Hacılar bu yolu çarmıh ile yürürken her istasyonda durup kilisedeki görevliden hem orada olan olaylarla ilgili bilgileri dinliyorlar hem de dua ediyorlar. Bu çile yolunun önemli bir kısmı da Müslüman mahallesi içerisinde kalıyor.
Çile yolu şehrin en yüksek noktalarından olan ve Hz.İsa’nın çarmıha gerildiğine inanılan noktaya kurulan Kutsal Kabir Kilisesi (Sepulcher Bazilikası) ile sona eriyor.
Çok da büyük olmayan bu kilisede Hz.İsa’nın çarmıha gerildiği, yağlandığı ve göğe yükseldiğine inanılan noktaları yakından görmek ve o noktalarda dua etmek isteyen Hıristiyanlar uzun bir sıra bekliyorlar.
Kilisenin bakımı ve korunması görevi ise mezheplere pay edilmiş durumda. Zamanında bu mezhepler arasında kilisenin anahtarına sahip olabilmek için büyük anlaşmazlıklar çıkınca, Osmanlı anahtarı Müslüman bir aileye teslim ederek sorunu çözmüş.
Şehrin içinde Hıristiyanlar için görülmesi gereken diğer önemli bir nokta ise Hz. İsa’nın havarileriyle meşhur son akşam yemeğini yediğine inanılan oda. Avrupa’da gezerken hemen hemen her müzede karşınıza çıkan resmin mekanı, ya da çokca tekrarladığım gibi, öyle olduğuna inanılıyor.
Kudüs’ün Müslümanlar için kutsal olmasının sebebi ise Mescid-i Aksa camii’nin ilk kıble olması ve Hz. Muhammed’in Miraç’ta cennete yükselmeden önce uğradığı durak olduğuna inanılması. Çoğu insan ve hatta bazı gezi kitaplarında verilen bilginin aksine, kubbesi altın olan bina Mescid-i Aksa değil, Kubbet-üs Sahra. Mescid-i Aksa camii’nin kubbesi gri ve Kubbet-üs Sahra’nın sağına düşüyor.
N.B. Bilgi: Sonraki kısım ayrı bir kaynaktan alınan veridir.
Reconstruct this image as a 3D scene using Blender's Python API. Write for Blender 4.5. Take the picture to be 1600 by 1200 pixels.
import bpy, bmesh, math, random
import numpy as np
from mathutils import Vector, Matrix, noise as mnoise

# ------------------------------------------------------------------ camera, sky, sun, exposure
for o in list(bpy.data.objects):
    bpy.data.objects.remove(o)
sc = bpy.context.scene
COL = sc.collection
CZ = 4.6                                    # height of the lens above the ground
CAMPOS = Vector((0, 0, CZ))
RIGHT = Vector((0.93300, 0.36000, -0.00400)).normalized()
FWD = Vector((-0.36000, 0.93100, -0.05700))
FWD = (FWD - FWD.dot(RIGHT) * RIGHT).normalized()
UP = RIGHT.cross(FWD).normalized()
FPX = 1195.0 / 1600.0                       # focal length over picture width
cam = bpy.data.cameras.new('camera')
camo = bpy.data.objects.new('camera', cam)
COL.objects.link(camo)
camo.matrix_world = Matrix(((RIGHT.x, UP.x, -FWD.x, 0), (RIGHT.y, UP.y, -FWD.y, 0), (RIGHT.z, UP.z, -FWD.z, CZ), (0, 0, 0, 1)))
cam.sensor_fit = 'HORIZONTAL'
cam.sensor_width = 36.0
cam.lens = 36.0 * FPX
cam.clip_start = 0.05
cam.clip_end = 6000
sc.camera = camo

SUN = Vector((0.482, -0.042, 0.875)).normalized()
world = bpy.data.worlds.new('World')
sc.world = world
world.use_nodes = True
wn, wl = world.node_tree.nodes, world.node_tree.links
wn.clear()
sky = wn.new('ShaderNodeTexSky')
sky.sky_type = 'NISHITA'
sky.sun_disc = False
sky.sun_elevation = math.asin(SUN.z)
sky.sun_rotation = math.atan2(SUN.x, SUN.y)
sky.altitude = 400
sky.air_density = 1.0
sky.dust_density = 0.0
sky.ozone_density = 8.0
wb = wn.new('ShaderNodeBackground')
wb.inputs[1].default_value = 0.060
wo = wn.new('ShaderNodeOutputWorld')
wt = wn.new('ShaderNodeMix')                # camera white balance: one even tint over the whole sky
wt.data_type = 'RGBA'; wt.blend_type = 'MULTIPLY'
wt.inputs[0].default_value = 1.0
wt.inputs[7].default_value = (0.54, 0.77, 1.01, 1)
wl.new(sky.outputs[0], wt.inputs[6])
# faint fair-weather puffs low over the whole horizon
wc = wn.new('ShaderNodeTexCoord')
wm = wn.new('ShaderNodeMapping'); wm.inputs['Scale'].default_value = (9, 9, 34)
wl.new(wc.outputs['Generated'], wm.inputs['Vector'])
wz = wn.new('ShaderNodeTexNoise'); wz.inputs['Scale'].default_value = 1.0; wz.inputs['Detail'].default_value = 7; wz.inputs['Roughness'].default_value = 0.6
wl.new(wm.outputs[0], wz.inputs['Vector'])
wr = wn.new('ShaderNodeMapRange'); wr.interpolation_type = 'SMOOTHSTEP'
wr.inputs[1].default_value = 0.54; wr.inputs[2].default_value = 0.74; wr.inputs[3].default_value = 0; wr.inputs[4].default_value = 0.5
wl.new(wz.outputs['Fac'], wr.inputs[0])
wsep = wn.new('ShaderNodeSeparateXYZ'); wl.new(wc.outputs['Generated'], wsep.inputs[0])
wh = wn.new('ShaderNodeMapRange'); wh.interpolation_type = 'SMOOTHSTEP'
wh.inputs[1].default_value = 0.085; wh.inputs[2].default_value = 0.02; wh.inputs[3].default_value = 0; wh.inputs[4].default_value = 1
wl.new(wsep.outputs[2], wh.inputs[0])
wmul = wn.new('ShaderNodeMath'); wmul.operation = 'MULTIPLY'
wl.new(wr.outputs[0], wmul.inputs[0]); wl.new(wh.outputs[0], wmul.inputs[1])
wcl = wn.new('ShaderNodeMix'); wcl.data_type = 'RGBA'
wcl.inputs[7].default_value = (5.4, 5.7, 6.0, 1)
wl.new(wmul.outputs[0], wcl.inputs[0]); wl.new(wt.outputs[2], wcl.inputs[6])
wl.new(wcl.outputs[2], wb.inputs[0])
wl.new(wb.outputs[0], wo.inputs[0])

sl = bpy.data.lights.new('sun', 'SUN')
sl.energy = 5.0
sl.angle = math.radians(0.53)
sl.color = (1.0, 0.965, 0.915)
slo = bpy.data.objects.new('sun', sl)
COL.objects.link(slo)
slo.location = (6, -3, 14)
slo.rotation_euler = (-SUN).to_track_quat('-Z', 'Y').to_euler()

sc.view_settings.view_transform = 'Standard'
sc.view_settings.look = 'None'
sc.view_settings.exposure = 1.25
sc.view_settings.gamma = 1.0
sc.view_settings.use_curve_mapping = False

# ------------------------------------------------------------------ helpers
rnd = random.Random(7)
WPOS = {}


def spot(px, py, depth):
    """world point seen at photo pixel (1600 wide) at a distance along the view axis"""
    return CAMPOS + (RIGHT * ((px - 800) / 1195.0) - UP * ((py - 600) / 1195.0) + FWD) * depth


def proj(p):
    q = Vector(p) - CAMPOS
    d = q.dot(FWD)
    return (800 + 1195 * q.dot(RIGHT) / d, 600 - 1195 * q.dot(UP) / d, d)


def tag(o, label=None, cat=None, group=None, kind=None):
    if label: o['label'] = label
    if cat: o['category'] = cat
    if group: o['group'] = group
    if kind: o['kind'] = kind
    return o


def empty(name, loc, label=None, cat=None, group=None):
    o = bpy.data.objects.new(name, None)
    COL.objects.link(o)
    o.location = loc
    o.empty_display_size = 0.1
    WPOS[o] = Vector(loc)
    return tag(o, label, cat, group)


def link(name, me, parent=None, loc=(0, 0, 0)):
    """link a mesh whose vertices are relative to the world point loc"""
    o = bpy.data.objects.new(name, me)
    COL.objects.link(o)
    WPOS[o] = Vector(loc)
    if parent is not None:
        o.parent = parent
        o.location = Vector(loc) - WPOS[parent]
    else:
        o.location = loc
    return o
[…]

Mescid-i Aksa camii’ne geçmişte yapılmış saldırılardan dolayı bu camii sadece Müslümanlara açık, eğer Arap Müslümanlarının görünüşünden farklı iseniz girişte Müslüman olduğunuzu ispat etmek için nüfus cüzdanınızı göstermeniz ya da Fatiha suresini okumanız isteniyor. Ben uzun elbise ve başı kapalı halde bu şekilde ispat etmek zorunda kaldım, çünkü açık ten görünce önce inanmıyorlar. Ayrıca Müslüman kutsal mekanlarını ziyaret edenler genelde Filistinli Müslümanlar olduğu için Türk ya da açık tenli Müslümanlara çok aşina değiller. Bayram günlerinde ise Mescid-i Aksa ve Kubbet-üs Sahra’nın olduğu bu bölgeye giriş Müslüman olmayanlara tamamen kapalı olduğu için girişte yine bu tür sorulara maruz kalıyorsunuz.
Miraç’ta Hz. Muhammed’in üstüne basarak göğe yükseldiğine inanılan muallak taşı Kubbet-üs Sahra’nın tam ortasında. İçeri girince tam ortada aşağı inen merdivenleri takip ederseniz, bu muallak taşı etrafında dua ve ibadet eden insanları görürsünüz.
Eğer tarihi ve kültürel gezilere meraklıysanız, Kudüs en başta görülmesi gereken şehirlerden. Bir şehirde dört ayrı kültür ve dinin getirdiği farklılığa ve hoşgörüye dünyanın başka hiçbir yerinde rastlamak mümkün değil.